Rows from a 3D scene dataset
**********
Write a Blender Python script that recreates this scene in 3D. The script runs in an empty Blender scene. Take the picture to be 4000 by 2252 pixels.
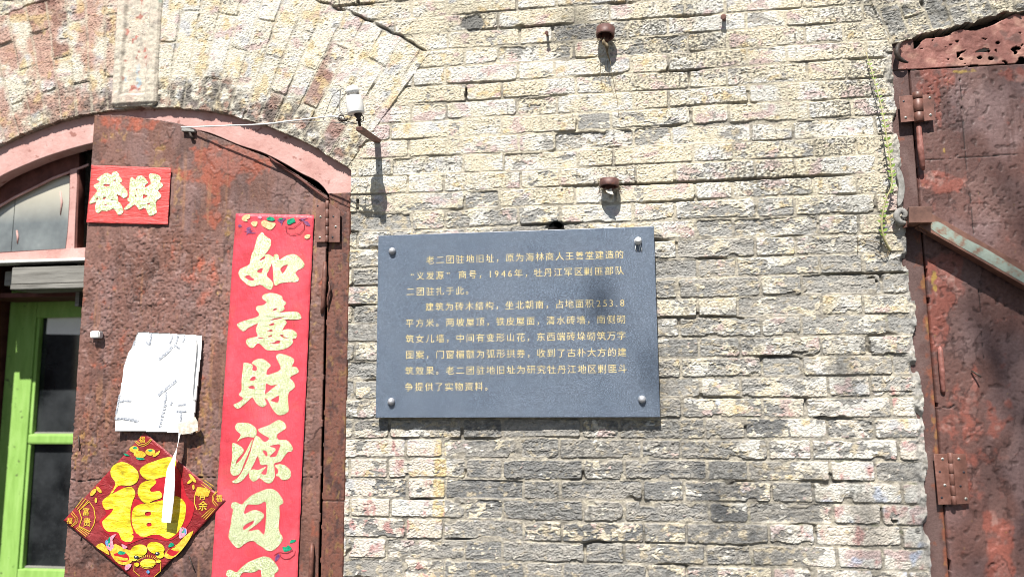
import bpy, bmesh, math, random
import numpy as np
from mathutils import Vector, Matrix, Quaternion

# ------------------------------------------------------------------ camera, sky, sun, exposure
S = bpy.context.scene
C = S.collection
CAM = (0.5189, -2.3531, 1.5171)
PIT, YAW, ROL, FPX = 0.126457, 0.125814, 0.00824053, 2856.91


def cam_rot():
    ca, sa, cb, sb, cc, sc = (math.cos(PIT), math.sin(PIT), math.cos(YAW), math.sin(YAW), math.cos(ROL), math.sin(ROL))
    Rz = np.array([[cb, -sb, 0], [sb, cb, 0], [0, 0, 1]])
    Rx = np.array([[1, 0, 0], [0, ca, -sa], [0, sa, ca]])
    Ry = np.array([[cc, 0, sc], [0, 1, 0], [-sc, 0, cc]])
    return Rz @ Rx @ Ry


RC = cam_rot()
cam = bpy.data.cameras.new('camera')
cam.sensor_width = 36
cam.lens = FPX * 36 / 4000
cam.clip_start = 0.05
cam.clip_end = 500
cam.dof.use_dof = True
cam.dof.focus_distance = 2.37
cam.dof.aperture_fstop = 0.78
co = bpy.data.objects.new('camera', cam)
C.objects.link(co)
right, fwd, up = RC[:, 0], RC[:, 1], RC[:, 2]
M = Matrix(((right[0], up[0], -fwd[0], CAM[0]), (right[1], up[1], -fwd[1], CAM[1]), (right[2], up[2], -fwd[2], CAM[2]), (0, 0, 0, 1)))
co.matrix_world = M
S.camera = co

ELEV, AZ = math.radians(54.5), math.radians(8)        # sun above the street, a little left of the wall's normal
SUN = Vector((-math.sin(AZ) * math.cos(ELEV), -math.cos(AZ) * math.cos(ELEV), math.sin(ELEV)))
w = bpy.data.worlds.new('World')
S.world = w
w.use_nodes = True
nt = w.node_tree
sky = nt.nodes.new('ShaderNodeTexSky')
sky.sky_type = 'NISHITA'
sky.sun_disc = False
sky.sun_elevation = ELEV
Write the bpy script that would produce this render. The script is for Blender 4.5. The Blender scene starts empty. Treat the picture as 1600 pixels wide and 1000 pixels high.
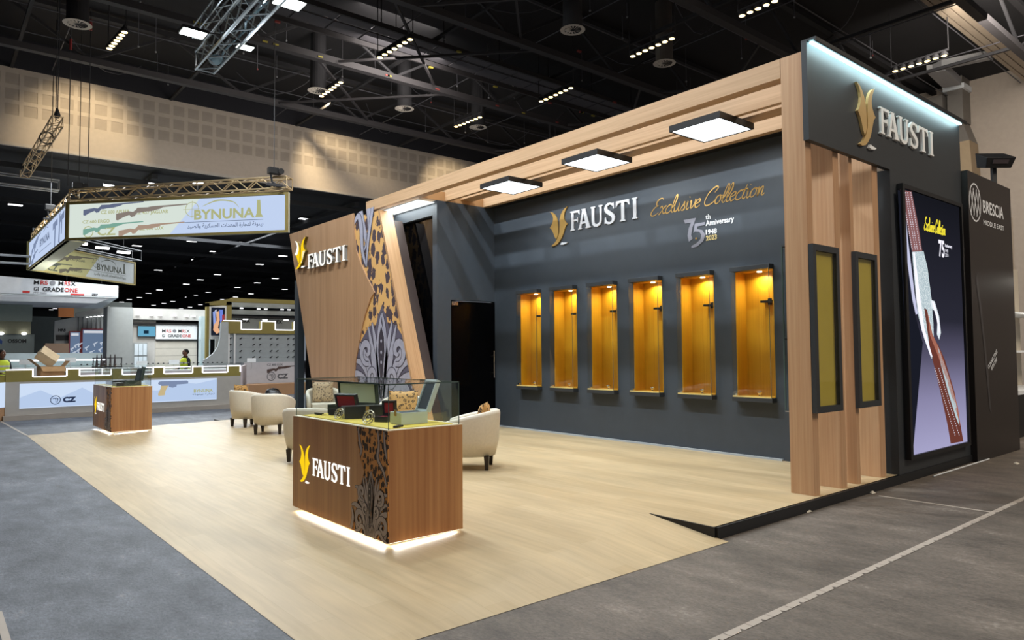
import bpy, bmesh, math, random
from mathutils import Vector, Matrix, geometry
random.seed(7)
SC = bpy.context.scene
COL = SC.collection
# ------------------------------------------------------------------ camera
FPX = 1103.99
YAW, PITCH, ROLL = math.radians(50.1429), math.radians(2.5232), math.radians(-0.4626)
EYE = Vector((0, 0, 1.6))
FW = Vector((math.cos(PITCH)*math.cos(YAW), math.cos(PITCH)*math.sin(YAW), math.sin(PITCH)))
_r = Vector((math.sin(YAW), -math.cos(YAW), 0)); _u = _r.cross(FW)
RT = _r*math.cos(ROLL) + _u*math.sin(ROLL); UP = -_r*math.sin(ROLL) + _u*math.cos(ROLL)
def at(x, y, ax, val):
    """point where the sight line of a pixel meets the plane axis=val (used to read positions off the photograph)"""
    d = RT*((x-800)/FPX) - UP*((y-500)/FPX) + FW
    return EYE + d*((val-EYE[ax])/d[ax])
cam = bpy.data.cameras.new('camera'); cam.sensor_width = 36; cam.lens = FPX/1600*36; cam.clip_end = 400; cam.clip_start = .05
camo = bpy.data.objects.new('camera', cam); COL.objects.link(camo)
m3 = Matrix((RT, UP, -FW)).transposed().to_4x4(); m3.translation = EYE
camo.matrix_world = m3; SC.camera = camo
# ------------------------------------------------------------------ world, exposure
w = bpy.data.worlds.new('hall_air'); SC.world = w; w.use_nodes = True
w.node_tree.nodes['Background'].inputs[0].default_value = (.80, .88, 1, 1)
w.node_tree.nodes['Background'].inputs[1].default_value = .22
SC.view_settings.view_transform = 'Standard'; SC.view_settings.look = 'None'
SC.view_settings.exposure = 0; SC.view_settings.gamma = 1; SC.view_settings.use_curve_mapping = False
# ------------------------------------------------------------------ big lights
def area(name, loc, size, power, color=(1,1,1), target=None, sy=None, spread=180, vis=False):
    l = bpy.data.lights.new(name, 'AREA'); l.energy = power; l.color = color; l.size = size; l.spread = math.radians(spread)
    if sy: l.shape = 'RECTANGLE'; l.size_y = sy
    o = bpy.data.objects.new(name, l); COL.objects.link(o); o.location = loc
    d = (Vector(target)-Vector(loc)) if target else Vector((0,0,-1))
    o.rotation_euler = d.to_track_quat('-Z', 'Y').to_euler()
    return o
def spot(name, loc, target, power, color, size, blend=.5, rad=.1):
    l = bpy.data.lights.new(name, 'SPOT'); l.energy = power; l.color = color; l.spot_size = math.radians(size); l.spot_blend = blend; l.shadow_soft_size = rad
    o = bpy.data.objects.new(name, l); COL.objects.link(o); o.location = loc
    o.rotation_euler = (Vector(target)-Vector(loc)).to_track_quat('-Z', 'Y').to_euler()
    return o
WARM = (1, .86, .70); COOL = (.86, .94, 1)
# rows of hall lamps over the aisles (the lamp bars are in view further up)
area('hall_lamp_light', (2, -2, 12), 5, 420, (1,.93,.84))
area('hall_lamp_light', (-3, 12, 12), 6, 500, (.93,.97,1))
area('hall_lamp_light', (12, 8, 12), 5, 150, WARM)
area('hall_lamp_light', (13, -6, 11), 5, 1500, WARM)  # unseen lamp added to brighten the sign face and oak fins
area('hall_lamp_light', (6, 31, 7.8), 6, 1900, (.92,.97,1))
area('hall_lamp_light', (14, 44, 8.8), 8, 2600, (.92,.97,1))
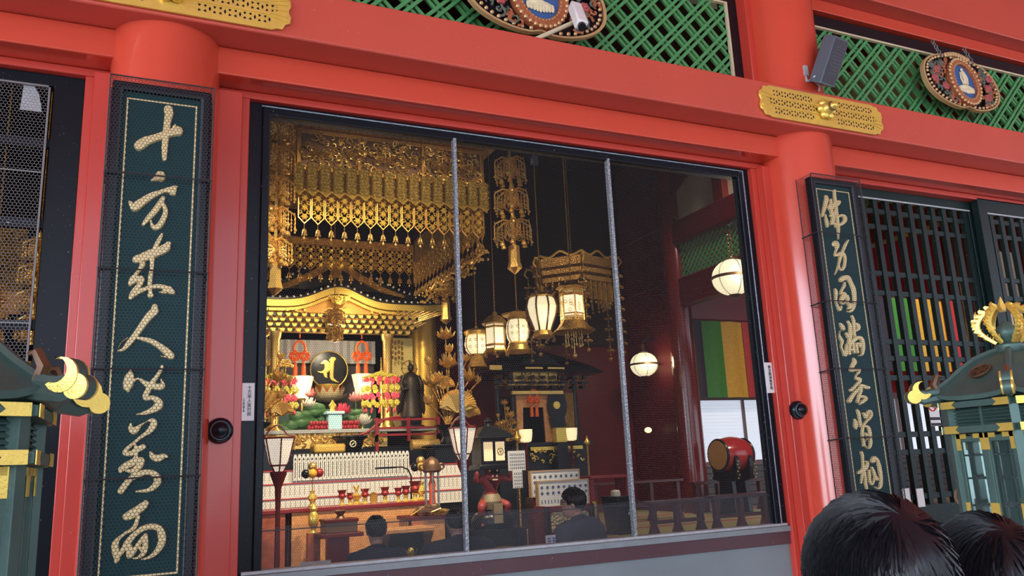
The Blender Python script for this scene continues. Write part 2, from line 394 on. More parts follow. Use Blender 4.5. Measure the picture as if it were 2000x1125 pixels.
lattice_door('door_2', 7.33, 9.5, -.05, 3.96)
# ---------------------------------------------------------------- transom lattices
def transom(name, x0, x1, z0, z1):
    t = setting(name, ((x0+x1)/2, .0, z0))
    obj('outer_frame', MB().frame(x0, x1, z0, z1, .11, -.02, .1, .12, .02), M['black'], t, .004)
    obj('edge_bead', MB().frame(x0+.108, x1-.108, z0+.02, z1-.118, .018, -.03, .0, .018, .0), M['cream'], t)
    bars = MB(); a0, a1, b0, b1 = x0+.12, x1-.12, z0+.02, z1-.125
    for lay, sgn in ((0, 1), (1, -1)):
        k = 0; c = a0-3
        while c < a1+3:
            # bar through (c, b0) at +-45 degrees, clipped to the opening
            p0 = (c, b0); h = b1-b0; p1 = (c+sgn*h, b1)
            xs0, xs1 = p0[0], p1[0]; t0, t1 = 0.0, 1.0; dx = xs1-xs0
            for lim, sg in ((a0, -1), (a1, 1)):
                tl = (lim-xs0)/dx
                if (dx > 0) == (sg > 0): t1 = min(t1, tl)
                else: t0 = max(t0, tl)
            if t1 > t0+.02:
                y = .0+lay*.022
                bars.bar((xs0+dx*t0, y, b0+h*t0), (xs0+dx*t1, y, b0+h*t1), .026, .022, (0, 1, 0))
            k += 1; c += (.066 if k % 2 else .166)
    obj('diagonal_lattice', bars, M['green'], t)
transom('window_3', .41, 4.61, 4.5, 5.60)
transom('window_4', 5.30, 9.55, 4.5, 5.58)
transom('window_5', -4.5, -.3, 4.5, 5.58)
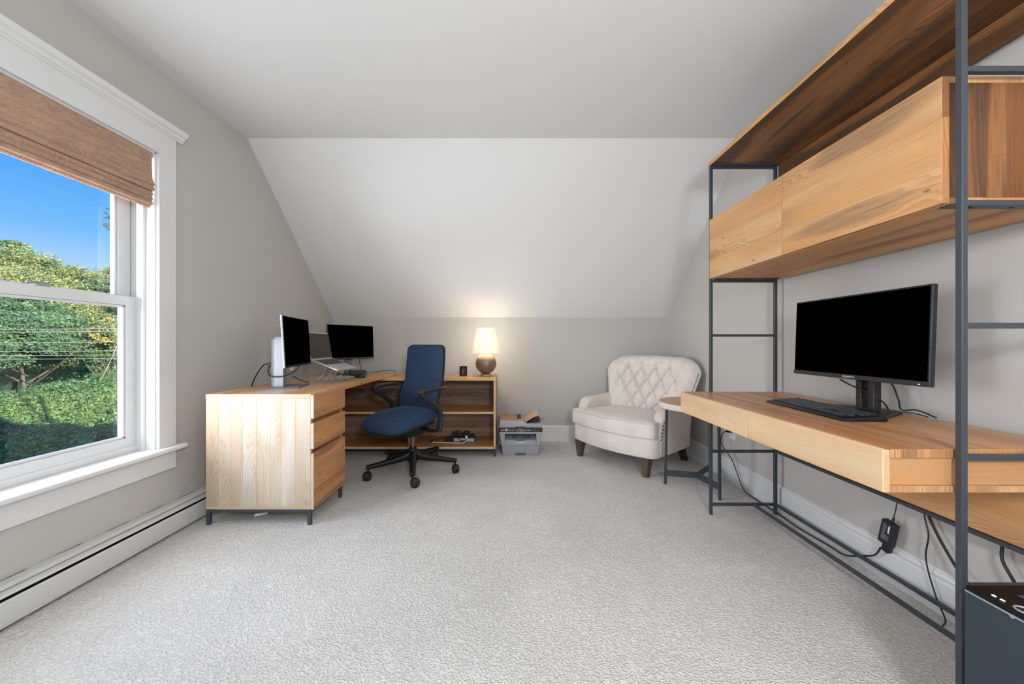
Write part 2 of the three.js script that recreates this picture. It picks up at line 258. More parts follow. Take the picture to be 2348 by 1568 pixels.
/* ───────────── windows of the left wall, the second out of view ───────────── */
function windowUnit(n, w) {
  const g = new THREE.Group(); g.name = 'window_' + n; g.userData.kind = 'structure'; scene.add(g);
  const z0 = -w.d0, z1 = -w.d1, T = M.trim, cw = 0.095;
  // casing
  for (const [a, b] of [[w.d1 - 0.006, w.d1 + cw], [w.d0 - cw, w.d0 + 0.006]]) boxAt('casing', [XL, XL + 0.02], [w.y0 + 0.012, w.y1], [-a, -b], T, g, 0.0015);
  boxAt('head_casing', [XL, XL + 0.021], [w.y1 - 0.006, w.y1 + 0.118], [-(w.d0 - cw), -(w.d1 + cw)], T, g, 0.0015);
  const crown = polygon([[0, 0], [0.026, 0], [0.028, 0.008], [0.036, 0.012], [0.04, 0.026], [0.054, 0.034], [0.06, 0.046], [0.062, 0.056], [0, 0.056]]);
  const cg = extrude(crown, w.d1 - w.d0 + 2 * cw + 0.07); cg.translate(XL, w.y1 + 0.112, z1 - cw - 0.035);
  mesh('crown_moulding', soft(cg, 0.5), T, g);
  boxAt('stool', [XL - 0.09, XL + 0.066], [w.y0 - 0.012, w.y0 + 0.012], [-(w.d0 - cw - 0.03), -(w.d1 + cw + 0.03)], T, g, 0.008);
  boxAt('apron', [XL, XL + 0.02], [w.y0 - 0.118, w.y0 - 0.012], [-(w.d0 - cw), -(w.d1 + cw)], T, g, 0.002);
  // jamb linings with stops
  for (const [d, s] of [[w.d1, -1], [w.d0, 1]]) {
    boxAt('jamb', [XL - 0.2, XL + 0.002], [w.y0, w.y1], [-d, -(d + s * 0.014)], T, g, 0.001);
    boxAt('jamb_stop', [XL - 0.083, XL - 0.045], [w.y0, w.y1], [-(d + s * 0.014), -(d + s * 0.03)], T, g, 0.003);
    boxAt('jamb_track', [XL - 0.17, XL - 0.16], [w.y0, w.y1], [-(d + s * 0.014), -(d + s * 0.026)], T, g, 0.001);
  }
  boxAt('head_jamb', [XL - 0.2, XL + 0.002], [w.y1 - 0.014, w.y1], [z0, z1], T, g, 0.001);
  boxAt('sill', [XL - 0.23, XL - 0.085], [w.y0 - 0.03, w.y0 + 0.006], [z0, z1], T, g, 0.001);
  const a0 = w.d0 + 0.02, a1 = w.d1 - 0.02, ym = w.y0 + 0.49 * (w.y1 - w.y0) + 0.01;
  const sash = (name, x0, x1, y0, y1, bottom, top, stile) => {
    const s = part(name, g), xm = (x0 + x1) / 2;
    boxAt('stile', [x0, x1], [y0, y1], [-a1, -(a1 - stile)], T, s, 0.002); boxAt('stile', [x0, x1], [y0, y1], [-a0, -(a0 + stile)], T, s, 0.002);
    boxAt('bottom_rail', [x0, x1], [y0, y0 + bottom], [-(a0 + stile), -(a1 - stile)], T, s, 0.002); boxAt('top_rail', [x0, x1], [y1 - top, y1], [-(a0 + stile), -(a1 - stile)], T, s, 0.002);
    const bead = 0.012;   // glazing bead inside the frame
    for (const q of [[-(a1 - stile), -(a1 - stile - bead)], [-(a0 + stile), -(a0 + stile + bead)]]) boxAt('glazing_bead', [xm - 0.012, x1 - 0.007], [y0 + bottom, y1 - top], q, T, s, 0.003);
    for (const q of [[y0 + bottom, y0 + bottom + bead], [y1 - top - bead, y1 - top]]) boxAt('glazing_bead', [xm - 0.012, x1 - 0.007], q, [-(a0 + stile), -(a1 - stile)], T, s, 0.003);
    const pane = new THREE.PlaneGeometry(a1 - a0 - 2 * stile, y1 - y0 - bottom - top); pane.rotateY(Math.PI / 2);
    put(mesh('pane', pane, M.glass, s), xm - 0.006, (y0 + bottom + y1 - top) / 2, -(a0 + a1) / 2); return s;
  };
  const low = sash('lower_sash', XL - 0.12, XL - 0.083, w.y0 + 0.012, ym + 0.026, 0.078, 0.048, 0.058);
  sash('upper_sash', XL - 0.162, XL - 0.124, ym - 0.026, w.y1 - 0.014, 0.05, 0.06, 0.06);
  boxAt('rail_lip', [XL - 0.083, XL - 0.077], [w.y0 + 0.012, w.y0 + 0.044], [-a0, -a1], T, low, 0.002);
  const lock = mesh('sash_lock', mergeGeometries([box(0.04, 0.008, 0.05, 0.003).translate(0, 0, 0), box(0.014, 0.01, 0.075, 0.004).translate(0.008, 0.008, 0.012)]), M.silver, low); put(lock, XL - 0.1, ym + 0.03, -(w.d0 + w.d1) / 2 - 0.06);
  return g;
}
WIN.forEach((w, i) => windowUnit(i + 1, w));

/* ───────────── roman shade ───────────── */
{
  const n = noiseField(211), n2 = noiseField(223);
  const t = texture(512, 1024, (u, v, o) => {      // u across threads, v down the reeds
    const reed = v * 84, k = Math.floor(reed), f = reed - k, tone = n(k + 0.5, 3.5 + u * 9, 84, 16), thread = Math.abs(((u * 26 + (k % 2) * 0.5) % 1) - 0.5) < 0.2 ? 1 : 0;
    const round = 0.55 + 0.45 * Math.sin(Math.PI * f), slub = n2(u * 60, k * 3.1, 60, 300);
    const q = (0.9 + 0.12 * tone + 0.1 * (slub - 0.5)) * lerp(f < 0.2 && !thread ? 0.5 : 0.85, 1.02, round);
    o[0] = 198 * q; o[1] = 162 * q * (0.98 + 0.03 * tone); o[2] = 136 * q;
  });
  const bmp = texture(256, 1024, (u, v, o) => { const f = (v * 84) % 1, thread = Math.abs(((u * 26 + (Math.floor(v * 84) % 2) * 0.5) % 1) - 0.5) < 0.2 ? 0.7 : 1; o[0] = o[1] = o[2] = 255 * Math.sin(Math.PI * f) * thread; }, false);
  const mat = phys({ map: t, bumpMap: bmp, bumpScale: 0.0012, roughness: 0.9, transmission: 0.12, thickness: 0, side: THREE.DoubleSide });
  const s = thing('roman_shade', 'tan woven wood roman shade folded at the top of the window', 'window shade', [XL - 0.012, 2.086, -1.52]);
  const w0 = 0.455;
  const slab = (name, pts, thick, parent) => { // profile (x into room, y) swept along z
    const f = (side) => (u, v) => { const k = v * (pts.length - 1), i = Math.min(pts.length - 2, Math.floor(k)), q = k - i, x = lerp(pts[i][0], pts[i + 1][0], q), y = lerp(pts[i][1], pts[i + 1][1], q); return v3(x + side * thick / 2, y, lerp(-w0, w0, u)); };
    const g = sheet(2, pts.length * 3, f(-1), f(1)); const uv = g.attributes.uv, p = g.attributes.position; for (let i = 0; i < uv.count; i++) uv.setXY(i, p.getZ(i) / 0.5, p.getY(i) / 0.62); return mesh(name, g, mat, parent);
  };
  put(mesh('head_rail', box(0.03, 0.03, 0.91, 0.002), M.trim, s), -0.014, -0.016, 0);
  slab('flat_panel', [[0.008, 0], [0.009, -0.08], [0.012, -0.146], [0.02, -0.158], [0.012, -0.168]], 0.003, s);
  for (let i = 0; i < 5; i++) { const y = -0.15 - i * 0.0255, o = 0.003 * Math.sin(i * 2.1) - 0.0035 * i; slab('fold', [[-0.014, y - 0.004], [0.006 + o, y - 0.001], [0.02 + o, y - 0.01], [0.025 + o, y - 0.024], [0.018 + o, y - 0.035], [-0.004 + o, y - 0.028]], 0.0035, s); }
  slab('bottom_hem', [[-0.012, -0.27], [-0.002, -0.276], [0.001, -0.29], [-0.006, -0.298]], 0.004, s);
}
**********
Exercise prompt: The lines to quote run from the one containing "The Blender Python" to the one containing "transom('window_5', -4.5, -.3, 4.5, 5.58)". Quote them exactly, with both of those lines, and nothing else.

Answer to this exercise:
The Blender Python script for this scene continues. Write part 2, from line 394 on. More parts follow. Use Blender 4.5. Measure the picture as if it were 2000x1125 pixels.
lattice_door('door_2', 7.33, 9.5, -.05, 3.96)
# ---------------------------------------------------------------- transom lattices
def transom(name, x0, x1, z0, z1):
    t = setting(name, ((x0+x1)/2, .0, z0))
    obj('outer_frame', MB().frame(x0, x1, z0, z1, .11, -.02, .1, .12, .02), M['black'], t, .004)
    obj('edge_bead', MB().frame(x0+.108, x1-.108, z0+.02, z1-.118, .018, -.03, .0, .018, .0), M['cream'], t)
    bars = MB(); a0, a1, b0, b1 = x0+.12, x1-.12, z0+.02, z1-.125
    for lay, sgn in ((0, 1), (1, -1)):
        k = 0; c = a0-3
        while c < a1+3:
            # bar through (c, b0) at +-45 degrees, clipped to the opening
            p0 = (c, b0); h = b1-b0; p1 = (c+sgn*h, b1)
            xs0, xs1 = p0[0], p1[0]; t0, t1 = 0.0, 1.0; dx = xs1-xs0
            for lim, sg in ((a0, -1), (a1, 1)):
                tl = (lim-xs0)/dx
                if (dx > 0) == (sg > 0): t1 = min(t1, tl)
                else: t0 = max(t0, tl)
            if t1 > t0+.02:
                y = .0+lay*.022
                bars.bar((xs0+dx*t0, y, b0+h*t0), (xs0+dx*t1, y, b0+h*t1), .026, .022, (0, 1, 0))
            k += 1; c += (.066 if k % 2 else .166)
    obj('diagonal_lattice', bars, M['green'], t)
transom('window_3', .41, 4.61, 4.5, 5.60)
transom('window_4', 5.30, 9.55, 4.5, 5.58)
transom('window_5', -4.5, -.3, 4.5, 5.58)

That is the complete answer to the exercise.